L’organisation de cooperation de Shanghai (OCS) dans la Nouvelle Asie: une generalisation d’apres-guerre? .
DOI:
https://doi.org/10.26577/IRILJ.2021.v94.i2.05Abstract
This article analyzes the concept of «New Asia» and the role of the SCO on it. The emergence of the “Shanghai spirit” сconsidered in the context of a strategic change in the post-bipolar period. The purpose of the article is to demonstrate the main milestones in the formation and development of the SCO and to study its potential as a regional system that fills the strategic vacuum in the Eurasian space. Special attention paid to the expansion of the SCO, the role of its partners and observers. This analysis proves that a platform for discussion and common decision-making is being created.
Article attempts to give a conceptual framework of the concept of “New Asia” in the context of an analysis of the process of searching and developing solutions of common interest throughout this global space. A study of the political results of the SCO development process reveals SCO has no hostile intentions, but on the contrary creates an Asian space for member states. The space where the process of regional construction of neighboring states, the construction of a sustainable one, with which one can count on the search for common solutions and the subsequent implementation of common tasks are underway. At the same time, cooperation with the structures created earlier is also developing. In Europe, regional cooperation began after the Second World War, in African countries after the process of decolonization, Latin America has been in search of regional identity for a century and a half since its decolonization.

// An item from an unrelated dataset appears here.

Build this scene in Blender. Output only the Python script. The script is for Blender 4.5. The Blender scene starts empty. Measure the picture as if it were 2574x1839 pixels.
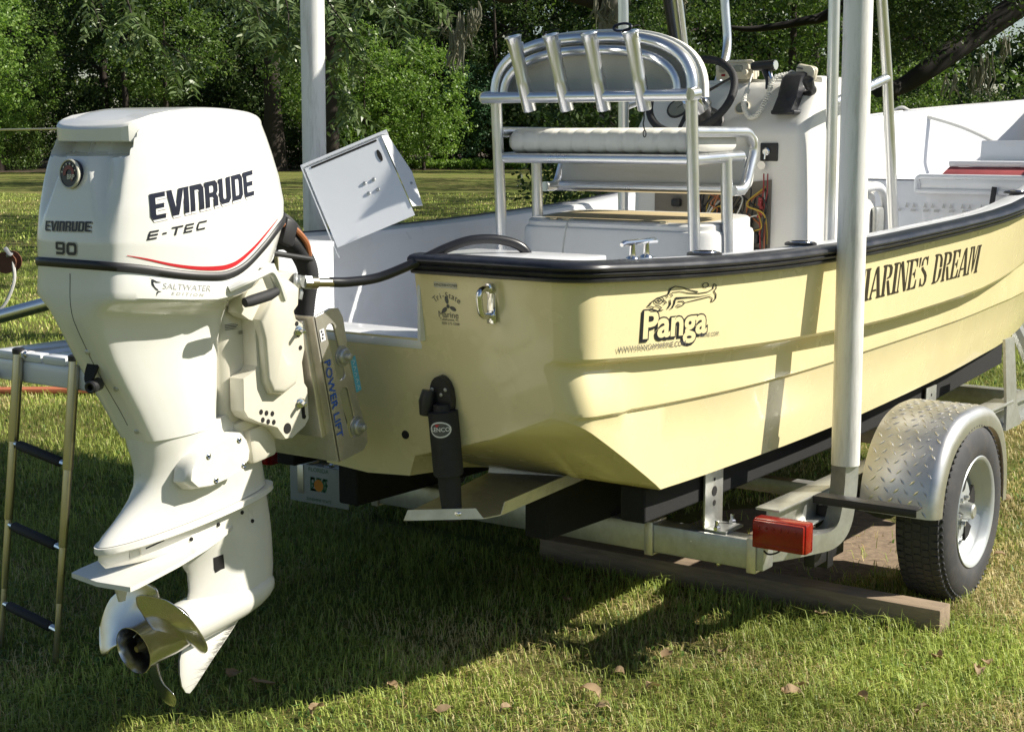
import bpy, bmesh, math, random
import numpy as np
from mathutils import Vector, Matrix
from mathutils.bvhtree import BVHTree

SC = bpy.context.scene
COL = SC.collection
R = math.radians
random.seed(7)

# ---------------------------------------------------------------- camera, sky, sun, exposure
# World frame: X runs forward along the boat, Y to port, Z up; the origin is on the ground under the transom.
cam_data = bpy.data.cameras.new('camera')
cam_data.sensor_width = 36.0
cam_data.lens = 53.85
cam_data.clip_start = 0.05
cam_data.clip_end = 900.0
cam = bpy.data.objects.new('camera', cam_data)
COL.objects.link(cam)
CAM = Vector((-3.52, -3.10, 1.70))
YAW, PITCH = R(35.07), R(8.56)
cam.location = CAM
cam.rotation_euler = (R(90) - PITCH, 0.0, YAW - R(90))
SC.camera = cam

SUN_DIR = Vector((0.72, -1.02, 1.0)).normalized()
world = bpy.data.worlds.new('World')
SC.world = world
world.use_nodes = True
wn = world.node_tree.nodes
wl = world.node_tree.links
bg = wn['Background']
sky = wn.new('ShaderNodeTexSky')
sky.sky_type = 'NISHITA'
sky.sun_disc = False
sky.sun_elevation = math.asin(SUN_DIR.z)
sky.sun_rotation = math.atan2(SUN_DIR.x, SUN_DIR.y)
sky.air_density = 1.0
sky.dust_density = 0.6
wl.new(sky.outputs[0], bg.inputs[0])
bg.inputs[1].default_value = 0.055

sun_data = bpy.data.lights.new('sun', 'SUN')
sun_data.energy = 4.6
sun_data.angle = R(0.5)
sun_data.color = (1.0, 0.94, 0.83)
sun = bpy.data.objects.new('sun', sun_data)
COL.objects.link(sun)
sun.location = (0, 0, 30)
sun.rotation_euler = SUN_DIR.to_track_quat('Z', 'Y').to_euler()

SC.view_settings.view_transform = 'Standard'
SC.view_settings.look = 'None'
SC.view_settings.exposure = 0.76
SC.view_settings.gamma = 1.0
SC.view_settings.use_curve_mapping = False
SC.cycles.max_bounces = 8
SC.cycles.transparent_max_bounces = 8
SC.cycles.use_denoising = True
SC.cycles.caustics_reflective = False
SC.cycles.caustics_refractive = False

# ---------------------------------------------------------------- materials
def mat(name, col, rough=0.5, metal=0.0, coat=0.0, coat_rough=0.06, spec=0.5, noise=0.0, nscale=20.0,
        bump=0.0, bscale=200.0, dirt=None, dirt_amt=0.0, dirt_scale=6.0, stretch=None, rnoise=0.0):
    m = bpy.data.materials.new(name)
    m.use_nodes = True
    nt = m.node_tree
    N, L = nt.nodes, nt.links
    b = N['Principled BSDF']
    b.inputs['Base Color'].default_value = (*col, 1)
    b.inputs['Roughness'].default_value = rough
    b.inputs['Metallic'].default_value = metal
    b.inputs['Coat Weight'].default_value = coat
    b.inputs['Coat Roughness'].default_value = coat_rough
    b.inputs['Specular IOR Level'].default_value = spec
    tc = N.new('ShaderNodeTexCoord')
    vec = tc.outputs['Object']
    if stretch:
        mp = N.new('ShaderNodeMapping')
        mp.inputs['Scale'].default_value = stretch
        L.new(vec, mp.inputs[0])
        vec = mp.outputs[0]
    cur = None
    if noise > 0:
        nz = N.new('ShaderNodeTexNoise')
        nz.inputs['Scale'].default_value = nscale
        nz.inputs['Detail'].default_value = 5
        L.new(vec, nz.inputs['Vector'])
        mr = N.new('ShaderNodeMapRange')
        mr.inputs[3].default_value = 1 - noise
        mr.inputs[4].default_value = 1 + noise
        L.new(nz.outputs[0], mr.inputs[0])
        mx = N.new('ShaderNodeVectorMath')
        mx.operation = 'SCALE'
        mx.inputs[0].default_value = col
        L.new(mr.outputs[0], mx.inputs['Scale'])
        cur = mx.outputs[0]
        L.new(cur, b.inputs['Base Color'])
    if dirt is not None:
        nz2 = N.new('ShaderNodeTexNoise')
        nz2.inputs['Scale'].default_value = dirt_scale
        nz2.inputs['Detail'].default_value = 8
        nz2.inputs['Roughness'].default_value = 0.7
        L.new(vec, nz2.inputs['Vector'])
        mr2 = N.new('ShaderNodeMapRange')
        mr2.inputs[1].default_value = 0.48
        mr2.inputs[2].default_value = 0.75
        mr2.inputs[3].default_value = 0
        mr2.inputs[4].default_value = dirt_amt
        L.new(nz2.outputs[0], mr2.inputs[0])
        mix = N.new('ShaderNodeMix')
        mix.data_type = 'RGBA'
        L.new(mr2.outputs[0], mix.inputs[0])
        if cur is not None:
            L.new(cur, mix.inputs[6])
        else:
            mix.inputs[6].default_value = (*col, 1)
        mix.inputs[7].default_value = (*dirt, 1)
        L.new(mix.outputs[2], b.inputs['Base Color'])
    if rnoise > 0:
        nz4 = N.new('ShaderNodeTexNoise')
        nz4.inputs['Scale'].default_value = 9
        nz4.inputs['Detail'].default_value = 6
        L.new(vec, nz4.inputs['Vector'])
        mr4 = N.new('ShaderNodeMapRange')
        mr4.inputs[3].default_value = max(0.02, rough - rnoise)
        mr4.inputs[4].default_value = min(1, rough + rnoise)
        L.new(nz4.outputs[0], mr4.inputs[0])
        L.new(mr4.outputs[0], b.inputs['Roughness'])
    if bump > 0:
        nz3 = N.new('ShaderNodeTexNoise')
        nz3.inputs['Scale'].default_value = bscale
        nz3.inputs['Detail'].default_value = 4
        L.new(vec, nz3.inputs['Vector'])
        bp = N.new('ShaderNodeBump')
        bp.inputs['Strength'].default_value = bump
        bp.inputs['Distance'].default_value = 0.002
        L.new(nz3.outputs[0], bp.inputs['Height'])
        L.new(bp.outputs[0], b.inputs['Normal'])
    return m

M = {}
M['yellow'] = mat('yellow_gelcoat', (0.80, 0.70, 0.405), 0.26, coat=0.5, noise=0.03, nscale=3, dirt=(0.50, 0.40, 0.20), dirt_amt=0.22, dirt_scale=2.2, rnoise=0.08)
M['white_gel'] = mat('white_gelcoat', (0.76, 0.77, 0.79), 0.30, coat=0.4, noise=0.025, nscale=4, dirt=(0.55, 0.52, 0.45), dirt_amt=0.25, dirt_scale=3.0, rnoise=0.08)
M['housing'] = mat('white_housing_paint', (0.74, 0.73, 0.675), 0.30, coat=0.5, noise=0.03, nscale=6, dirt=(0.48, 0.44, 0.33), dirt_amt=0.22, dirt_scale=6, rnoise=0.08)
M['cowl'] = mat('white_engine_paint', (0.80, 0.795, 0.755), 0.24, coat=0.7, noise=0.015, nscale=5, dirt=(0.62, 0.58, 0.46), dirt_amt=0.15, dirt_scale=4, rnoise=0.06)
M['engine'] = mat('cream_engine_casting', (0.66, 0.63, 0.53), 0.36, coat=0.3, noise=0.03, nscale=8, dirt=(0.50, 0.45, 0.33), dirt_amt=0.25, dirt_scale=7, rnoise=0.1)
M['black_rub'] = mat('black_vinyl', (0.017, 0.018, 0.024), 0.34, noise=0.25, nscale=15, dirt=(0.10, 0.10, 0.11), dirt_amt=0.35, dirt_scale=9, rnoise=0.14)
M['black_plastic'] = mat('black_plastic', (0.018, 0.018, 0.02), 0.45, noise=0.2, nscale=30, rnoise=0.1)
M['black_soft'] = mat('black_soft_rubber', (0.02, 0.02, 0.022), 0.7, noise=0.3, nscale=60, bump=0.4, bscale=300)
M['tyre'] = mat('tyre_rubber', (0.045, 0.045, 0.049), 0.72, noise=0.3, nscale=30, dirt=(0.14, 0.12, 0.10), dirt_amt=0.35, dirt_scale=12, bump=0.3, bscale=250)
M['alu'] = mat('brushed_aluminium', (0.76, 0.77, 0.78), 0.31, metal=1.0, noise=0.06, nscale=30, rnoise=0.10, bump=0.05, bscale=300)
M['alu_dull'] = mat('dull_aluminium', (0.72, 0.69, 0.63), 0.40, metal=0.85, noise=0.12, nscale=14, dirt=(0.25, 0.21, 0.15), dirt_amt=0.4, dirt_scale=9, rnoise=0.12)
M['chrome'] = mat('polished_steel', (0.75, 0.75, 0.76), 0.10, metal=1.0, rnoise=0.06)
M['prop'] = mat('propeller_steel', (0.60, 0.585, 0.56), 0.21, metal=1.0, noise=0.06, nscale=20, rnoise=0.10, dirt=(0.3, 0.25, 0.2), dirt_amt=0.2)
M['galv'] = mat('galvanised_metal', (0.50, 0.51, 0.49), 0.40, metal=0.75, noise=0.22, nscale=45, dirt=(0.30, 0.26, 0.18), dirt_amt=0.45, dirt_scale=10, rnoise=0.1)
M['rim'] = mat('painted_rim_silver', (0.50, 0.53, 0.54), 0.35, metal=0.35, noise=0.05, nscale=15, dirt=(0.35, 0.30, 0.22), dirt_amt=0.25, dirt_scale=12)
M['pvc'] = mat('white_pvc_pipe', (0.80, 0.795, 0.77), 0.42, noise=0.04, nscale=6, dirt=(0.22, 0.19, 0.15), dirt_amt=0.55, dirt_scale=5, stretch=(6, 6, 0.7), rnoise=0.1)
M['vinyl'] = mat('white_vinyl', (0.80, 0.79, 0.735), 0.45, noise=0.03, nscale=12, bump=0.15, bscale=400, dirt=(0.50, 0.47, 0.38), dirt_amt=0.2)
M['box_white'] = mat('white_powder_coat', (0.74, 0.76, 0.78), 0.40, noise=0.02, nscale=10, bump=0.1, bscale=500)
M['console'] = mat('console_gelcoat', (0.79, 0.78, 0.74), 0.34, coat=0.3, noise=0.03, nscale=5, dirt=(0.5, 0.47, 0.38), dirt_amt=0.2, dirt_scale=5)
M['decal_black'] = mat('black_vinyl_lettering', (0.012, 0.012, 0.018), 0.4, noise=0.1)
M['decal_navy'] = mat('navy_vinyl_lettering', (0.010, 0.012, 0.028), 0.3, noise=0.1)
M['decal_red'] = mat('red_vinyl', (0.55, 0.02, 0.03), 0.35, noise=0.05)
M['decal_dark_red'] = mat('dark_red_vinyl', (0.20, 0.035, 0.03), 0.4, noise=0.05)
M['decal_white'] = mat('white_vinyl_film', (0.80, 0.80, 0.80), 0.35, noise=0.02)
M['decal_grey'] = mat('grey_print', (0.10, 0.10, 0.10), 0.5, noise=0.1)
M['decal_blue'] = mat('blue_print', (0.035, 0.13, 0.55), 0.4, noise=0.1)
M['decal_cyan'] = mat('cyan_print', (0.12, 0.45, 0.62), 0.4, noise=0.15, nscale=60)
M['decal_cream'] = mat('cream_film', (0.60, 0.57, 0.47), 0.4, noise=0.05)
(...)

One of the conclusions of this article is that the new Sino-post-Soviet Asia after the Cold War has a common historical and political basis for the formation of the region. A particular institutional illustration of this process is seen through the influence of the SCO. The SCO confirms the emergence of New Asia within the existing conceptual and contextual framework and offers other hypotheses to designate a modern region beyond Asia. The article raises a controversial question – what effective evidence of a causal relationship between post-war regionalization and regionalization of recent decades can be cited?
Key words: SCO, “New Asia”, regional construction, cooperation.